• Aim of the exercise
Hand back each line, unchanged, from the top down to the line where "GZ=-0.7; WZ=-1.7; EYE=1.5" sits.

─── Extracted information ───

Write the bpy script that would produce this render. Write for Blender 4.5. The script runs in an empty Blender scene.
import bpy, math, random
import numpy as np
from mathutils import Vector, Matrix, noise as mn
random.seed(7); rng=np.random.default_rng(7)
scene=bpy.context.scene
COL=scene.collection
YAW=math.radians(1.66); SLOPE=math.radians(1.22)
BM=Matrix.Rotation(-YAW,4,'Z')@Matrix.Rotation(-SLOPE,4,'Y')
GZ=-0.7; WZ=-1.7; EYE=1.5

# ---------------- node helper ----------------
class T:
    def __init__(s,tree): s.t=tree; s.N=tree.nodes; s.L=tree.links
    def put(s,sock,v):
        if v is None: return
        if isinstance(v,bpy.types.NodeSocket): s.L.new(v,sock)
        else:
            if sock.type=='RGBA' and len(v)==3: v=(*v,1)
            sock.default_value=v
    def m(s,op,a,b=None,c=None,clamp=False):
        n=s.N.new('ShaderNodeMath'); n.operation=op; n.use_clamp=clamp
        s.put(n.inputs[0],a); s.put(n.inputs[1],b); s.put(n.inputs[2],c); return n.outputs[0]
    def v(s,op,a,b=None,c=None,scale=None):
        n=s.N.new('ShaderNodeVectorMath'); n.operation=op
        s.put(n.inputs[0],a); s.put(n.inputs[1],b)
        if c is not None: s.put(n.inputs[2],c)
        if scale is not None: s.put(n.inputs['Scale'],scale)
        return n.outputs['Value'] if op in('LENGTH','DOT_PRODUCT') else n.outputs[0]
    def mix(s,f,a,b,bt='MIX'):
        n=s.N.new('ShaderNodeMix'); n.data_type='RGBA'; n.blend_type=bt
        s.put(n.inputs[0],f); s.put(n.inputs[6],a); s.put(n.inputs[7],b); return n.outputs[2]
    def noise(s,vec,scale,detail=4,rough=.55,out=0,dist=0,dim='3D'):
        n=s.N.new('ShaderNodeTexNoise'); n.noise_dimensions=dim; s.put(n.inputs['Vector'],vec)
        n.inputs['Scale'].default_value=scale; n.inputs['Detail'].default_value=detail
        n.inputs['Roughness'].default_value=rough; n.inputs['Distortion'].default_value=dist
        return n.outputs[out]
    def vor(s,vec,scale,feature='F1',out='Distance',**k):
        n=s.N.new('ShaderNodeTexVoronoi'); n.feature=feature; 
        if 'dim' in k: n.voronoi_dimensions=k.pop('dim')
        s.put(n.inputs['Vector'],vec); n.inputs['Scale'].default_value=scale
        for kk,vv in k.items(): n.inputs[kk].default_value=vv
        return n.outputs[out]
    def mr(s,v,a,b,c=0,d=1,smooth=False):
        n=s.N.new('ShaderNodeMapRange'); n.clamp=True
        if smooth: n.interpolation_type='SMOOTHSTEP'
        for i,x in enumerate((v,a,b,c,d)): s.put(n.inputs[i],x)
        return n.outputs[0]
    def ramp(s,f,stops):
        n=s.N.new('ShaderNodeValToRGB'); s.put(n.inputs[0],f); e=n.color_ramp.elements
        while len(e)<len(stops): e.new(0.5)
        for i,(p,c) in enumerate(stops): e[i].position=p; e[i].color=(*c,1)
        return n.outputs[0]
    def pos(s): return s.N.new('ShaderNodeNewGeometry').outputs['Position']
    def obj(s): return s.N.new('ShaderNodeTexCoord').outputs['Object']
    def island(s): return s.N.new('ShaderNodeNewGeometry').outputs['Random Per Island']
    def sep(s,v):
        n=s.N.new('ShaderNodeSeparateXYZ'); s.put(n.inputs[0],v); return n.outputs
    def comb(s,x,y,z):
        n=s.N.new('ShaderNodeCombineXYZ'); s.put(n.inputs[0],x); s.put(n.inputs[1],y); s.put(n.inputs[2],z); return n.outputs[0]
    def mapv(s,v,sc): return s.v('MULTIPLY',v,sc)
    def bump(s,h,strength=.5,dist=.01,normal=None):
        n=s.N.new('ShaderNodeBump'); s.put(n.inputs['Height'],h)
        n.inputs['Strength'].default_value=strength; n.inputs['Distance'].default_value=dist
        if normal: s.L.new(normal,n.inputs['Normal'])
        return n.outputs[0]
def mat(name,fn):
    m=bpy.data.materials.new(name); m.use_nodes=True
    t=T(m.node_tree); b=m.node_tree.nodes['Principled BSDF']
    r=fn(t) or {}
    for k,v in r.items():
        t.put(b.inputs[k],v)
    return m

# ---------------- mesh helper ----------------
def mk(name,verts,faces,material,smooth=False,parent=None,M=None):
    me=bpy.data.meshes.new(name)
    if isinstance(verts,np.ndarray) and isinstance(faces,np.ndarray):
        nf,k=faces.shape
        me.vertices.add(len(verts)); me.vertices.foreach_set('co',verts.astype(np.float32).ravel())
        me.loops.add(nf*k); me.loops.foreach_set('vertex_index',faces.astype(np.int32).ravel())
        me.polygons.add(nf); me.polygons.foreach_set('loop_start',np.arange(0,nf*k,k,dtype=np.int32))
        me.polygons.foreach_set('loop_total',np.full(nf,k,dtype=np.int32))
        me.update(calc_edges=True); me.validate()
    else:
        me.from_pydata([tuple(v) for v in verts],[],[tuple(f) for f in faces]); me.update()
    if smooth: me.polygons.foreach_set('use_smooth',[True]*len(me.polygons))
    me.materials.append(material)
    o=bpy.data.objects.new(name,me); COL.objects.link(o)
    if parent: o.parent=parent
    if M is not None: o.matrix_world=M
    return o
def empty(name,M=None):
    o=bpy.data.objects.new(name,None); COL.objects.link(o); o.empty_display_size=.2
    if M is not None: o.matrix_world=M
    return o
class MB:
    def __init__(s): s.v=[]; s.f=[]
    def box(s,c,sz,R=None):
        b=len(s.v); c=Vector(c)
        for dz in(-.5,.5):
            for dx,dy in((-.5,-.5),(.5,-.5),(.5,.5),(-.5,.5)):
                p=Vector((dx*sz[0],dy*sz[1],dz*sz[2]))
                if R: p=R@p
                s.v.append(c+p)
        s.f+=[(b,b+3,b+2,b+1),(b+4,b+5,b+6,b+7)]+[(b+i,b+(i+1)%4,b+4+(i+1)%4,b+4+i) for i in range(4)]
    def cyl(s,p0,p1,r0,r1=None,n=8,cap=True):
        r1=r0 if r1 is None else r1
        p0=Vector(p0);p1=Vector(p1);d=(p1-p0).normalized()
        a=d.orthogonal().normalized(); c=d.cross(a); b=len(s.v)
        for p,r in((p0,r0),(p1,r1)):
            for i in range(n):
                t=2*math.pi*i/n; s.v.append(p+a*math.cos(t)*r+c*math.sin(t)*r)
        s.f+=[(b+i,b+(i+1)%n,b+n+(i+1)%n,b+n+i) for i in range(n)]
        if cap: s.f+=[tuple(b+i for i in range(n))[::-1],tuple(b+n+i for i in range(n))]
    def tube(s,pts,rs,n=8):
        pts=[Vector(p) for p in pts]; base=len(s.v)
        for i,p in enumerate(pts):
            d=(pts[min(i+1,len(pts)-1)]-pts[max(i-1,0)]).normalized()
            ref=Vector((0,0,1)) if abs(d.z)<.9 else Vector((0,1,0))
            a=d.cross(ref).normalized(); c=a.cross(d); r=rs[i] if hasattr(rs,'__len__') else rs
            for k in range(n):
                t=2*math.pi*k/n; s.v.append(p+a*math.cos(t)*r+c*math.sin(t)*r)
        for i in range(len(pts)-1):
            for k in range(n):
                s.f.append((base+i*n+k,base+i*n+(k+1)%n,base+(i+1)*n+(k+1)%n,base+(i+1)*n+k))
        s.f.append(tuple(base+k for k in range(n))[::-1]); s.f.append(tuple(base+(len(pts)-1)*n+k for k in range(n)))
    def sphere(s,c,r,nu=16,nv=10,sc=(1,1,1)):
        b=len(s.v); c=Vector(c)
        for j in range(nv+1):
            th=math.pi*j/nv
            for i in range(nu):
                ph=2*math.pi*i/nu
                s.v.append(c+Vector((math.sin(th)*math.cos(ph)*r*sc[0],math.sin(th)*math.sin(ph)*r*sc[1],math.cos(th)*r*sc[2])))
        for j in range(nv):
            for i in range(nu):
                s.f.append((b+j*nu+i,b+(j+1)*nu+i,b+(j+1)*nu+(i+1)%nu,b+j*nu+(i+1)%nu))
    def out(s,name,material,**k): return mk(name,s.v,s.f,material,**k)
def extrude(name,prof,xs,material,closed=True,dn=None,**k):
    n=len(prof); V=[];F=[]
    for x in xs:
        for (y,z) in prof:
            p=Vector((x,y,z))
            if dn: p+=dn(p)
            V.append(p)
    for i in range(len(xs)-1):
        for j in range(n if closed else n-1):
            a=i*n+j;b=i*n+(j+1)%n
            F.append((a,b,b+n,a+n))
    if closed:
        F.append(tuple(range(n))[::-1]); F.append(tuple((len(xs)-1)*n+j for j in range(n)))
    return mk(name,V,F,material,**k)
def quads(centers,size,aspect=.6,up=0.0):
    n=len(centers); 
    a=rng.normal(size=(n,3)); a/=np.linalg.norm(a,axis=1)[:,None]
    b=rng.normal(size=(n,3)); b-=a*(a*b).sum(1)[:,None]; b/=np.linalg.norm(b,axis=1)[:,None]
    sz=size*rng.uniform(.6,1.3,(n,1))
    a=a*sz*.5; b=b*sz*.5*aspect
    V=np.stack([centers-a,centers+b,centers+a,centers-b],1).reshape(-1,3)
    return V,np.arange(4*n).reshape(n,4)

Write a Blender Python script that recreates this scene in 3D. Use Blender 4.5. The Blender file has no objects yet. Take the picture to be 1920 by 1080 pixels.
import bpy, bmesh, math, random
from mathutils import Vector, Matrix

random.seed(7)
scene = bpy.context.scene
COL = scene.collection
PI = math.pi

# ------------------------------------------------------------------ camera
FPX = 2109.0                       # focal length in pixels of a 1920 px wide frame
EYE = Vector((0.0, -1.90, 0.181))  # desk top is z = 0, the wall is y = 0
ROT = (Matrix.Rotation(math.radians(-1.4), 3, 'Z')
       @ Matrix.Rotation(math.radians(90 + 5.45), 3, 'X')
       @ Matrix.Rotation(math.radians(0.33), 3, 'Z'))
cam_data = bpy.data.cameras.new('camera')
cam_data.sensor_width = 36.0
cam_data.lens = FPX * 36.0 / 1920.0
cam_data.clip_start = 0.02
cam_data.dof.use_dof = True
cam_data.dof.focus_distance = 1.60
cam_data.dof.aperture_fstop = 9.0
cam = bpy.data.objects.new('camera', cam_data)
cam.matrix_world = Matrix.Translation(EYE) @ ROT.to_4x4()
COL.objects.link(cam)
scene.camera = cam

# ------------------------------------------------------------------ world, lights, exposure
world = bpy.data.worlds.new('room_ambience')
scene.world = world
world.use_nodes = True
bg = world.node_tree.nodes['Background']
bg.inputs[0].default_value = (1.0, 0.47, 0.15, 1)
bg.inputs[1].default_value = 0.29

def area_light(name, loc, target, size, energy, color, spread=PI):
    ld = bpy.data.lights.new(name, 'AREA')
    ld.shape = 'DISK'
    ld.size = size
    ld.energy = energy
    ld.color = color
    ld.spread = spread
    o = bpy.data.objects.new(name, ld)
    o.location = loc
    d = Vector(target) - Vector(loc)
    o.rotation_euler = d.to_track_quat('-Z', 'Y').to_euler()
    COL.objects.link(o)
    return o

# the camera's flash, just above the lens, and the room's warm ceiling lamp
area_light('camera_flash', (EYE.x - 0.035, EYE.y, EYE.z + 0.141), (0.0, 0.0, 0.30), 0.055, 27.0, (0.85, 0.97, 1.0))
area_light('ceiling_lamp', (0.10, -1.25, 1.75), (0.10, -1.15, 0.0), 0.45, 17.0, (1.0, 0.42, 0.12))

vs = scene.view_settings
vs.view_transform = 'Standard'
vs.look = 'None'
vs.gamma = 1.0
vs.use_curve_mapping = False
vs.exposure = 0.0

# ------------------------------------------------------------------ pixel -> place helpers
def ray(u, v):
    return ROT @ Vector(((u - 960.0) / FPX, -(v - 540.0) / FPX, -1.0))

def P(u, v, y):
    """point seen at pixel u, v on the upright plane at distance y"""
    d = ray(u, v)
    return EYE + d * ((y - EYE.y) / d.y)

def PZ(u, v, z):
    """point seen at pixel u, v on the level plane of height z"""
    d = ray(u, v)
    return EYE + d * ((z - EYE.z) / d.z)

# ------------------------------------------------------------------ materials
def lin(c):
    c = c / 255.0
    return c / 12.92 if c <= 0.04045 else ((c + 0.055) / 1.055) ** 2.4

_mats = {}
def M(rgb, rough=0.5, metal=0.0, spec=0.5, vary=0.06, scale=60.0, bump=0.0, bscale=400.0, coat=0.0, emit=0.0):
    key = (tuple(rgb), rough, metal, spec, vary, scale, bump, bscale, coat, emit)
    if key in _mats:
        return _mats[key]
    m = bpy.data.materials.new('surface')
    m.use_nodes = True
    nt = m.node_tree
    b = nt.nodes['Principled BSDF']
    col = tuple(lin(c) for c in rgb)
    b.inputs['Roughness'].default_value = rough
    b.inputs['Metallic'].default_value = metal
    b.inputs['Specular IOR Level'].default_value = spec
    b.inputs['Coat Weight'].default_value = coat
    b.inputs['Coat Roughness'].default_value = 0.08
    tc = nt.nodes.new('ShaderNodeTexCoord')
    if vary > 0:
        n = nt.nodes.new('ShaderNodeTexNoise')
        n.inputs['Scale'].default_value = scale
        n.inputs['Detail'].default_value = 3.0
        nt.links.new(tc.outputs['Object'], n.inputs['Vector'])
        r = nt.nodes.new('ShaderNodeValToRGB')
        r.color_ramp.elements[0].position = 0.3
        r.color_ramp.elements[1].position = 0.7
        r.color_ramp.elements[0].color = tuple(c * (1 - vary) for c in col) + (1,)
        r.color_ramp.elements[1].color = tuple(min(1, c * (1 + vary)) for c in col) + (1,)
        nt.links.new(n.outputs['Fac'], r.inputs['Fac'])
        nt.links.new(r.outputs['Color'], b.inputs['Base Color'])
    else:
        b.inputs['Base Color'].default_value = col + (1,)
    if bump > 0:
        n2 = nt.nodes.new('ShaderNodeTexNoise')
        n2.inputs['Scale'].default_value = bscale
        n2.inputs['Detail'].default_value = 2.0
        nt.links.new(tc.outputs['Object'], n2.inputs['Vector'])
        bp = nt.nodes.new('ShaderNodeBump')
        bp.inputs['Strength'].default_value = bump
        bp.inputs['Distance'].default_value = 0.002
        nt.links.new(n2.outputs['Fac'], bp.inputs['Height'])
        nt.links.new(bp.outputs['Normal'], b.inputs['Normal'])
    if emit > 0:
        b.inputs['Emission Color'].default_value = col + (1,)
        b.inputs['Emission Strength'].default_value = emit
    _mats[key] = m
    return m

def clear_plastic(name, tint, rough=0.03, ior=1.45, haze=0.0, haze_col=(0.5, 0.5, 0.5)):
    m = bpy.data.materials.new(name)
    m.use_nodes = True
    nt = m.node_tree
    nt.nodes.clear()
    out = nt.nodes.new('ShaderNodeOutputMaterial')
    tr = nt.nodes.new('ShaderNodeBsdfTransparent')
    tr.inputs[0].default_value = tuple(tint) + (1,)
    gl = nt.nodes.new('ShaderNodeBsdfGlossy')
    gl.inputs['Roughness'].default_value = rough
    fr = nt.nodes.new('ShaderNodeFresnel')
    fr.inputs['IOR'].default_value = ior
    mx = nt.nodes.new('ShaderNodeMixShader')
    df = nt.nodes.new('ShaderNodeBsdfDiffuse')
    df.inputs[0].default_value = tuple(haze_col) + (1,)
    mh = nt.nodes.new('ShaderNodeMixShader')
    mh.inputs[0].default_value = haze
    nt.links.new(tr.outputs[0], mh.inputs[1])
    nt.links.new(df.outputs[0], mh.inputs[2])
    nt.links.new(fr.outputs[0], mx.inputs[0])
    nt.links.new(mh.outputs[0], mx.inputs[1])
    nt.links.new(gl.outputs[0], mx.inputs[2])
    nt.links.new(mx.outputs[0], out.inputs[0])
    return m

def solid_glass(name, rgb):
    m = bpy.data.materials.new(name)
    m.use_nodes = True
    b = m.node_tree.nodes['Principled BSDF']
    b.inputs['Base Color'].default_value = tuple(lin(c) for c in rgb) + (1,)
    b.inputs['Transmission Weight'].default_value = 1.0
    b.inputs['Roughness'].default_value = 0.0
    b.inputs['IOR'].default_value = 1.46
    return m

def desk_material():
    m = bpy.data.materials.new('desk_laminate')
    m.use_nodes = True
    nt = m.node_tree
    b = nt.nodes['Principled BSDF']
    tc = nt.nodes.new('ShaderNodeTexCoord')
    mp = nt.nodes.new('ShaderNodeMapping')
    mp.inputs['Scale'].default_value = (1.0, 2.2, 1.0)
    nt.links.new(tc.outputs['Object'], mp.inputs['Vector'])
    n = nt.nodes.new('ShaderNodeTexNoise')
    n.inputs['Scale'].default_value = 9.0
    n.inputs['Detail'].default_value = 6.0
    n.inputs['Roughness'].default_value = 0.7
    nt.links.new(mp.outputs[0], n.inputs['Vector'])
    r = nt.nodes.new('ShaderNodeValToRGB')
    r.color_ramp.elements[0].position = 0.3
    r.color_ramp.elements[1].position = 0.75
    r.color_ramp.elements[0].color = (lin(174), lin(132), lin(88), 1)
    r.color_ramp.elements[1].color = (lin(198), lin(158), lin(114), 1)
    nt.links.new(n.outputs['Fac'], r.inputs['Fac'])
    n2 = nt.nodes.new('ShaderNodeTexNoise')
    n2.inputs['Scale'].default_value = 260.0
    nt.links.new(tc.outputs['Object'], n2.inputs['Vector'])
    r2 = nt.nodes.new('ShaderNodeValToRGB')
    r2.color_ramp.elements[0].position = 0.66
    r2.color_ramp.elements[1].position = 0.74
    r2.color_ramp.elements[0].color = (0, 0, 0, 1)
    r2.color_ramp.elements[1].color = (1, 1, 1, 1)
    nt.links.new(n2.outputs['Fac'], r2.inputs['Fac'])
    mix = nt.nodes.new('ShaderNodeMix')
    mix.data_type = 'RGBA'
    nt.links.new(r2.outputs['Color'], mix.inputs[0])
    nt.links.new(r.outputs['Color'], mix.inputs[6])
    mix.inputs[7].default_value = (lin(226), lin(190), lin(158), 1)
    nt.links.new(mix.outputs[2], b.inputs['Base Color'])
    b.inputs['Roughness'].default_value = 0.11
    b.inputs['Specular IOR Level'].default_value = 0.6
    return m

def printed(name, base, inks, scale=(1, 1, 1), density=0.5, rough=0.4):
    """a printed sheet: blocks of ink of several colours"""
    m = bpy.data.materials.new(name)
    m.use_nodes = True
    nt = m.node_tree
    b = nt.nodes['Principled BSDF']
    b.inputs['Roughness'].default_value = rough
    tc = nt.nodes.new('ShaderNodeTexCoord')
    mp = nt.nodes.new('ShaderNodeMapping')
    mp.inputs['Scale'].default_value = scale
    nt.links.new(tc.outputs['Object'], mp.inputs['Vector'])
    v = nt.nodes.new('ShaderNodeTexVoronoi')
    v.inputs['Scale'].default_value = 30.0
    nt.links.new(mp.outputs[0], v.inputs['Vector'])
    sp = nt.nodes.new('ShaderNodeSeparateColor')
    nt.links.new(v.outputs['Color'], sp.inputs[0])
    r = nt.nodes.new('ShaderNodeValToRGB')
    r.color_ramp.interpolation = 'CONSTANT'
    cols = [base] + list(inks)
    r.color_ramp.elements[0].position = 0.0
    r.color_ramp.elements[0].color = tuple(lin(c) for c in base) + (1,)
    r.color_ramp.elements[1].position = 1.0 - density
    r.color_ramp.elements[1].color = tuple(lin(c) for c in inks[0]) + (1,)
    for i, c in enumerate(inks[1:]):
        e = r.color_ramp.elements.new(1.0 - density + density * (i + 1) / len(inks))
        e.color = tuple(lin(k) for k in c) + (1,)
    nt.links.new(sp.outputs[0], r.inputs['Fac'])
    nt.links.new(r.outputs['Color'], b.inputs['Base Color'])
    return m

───

• Worked solution
Write the bpy script that would produce this render. Write for Blender 4.5. The script runs in an empty Blender scene.
import bpy, math, random
import numpy as np
from mathutils import Vector, Matrix, noise as mn
random.seed(7); rng=np.random.default_rng(7)
scene=bpy.context.scene
COL=scene.collection
YAW=math.radians(1.66); SLOPE=math.radians(1.22)
BM=Matrix.Rotation(-YAW,4,'Z')@Matrix.Rotation(-SLOPE,4,'Y')
GZ=-0.7; WZ=-1.7; EYE=1.5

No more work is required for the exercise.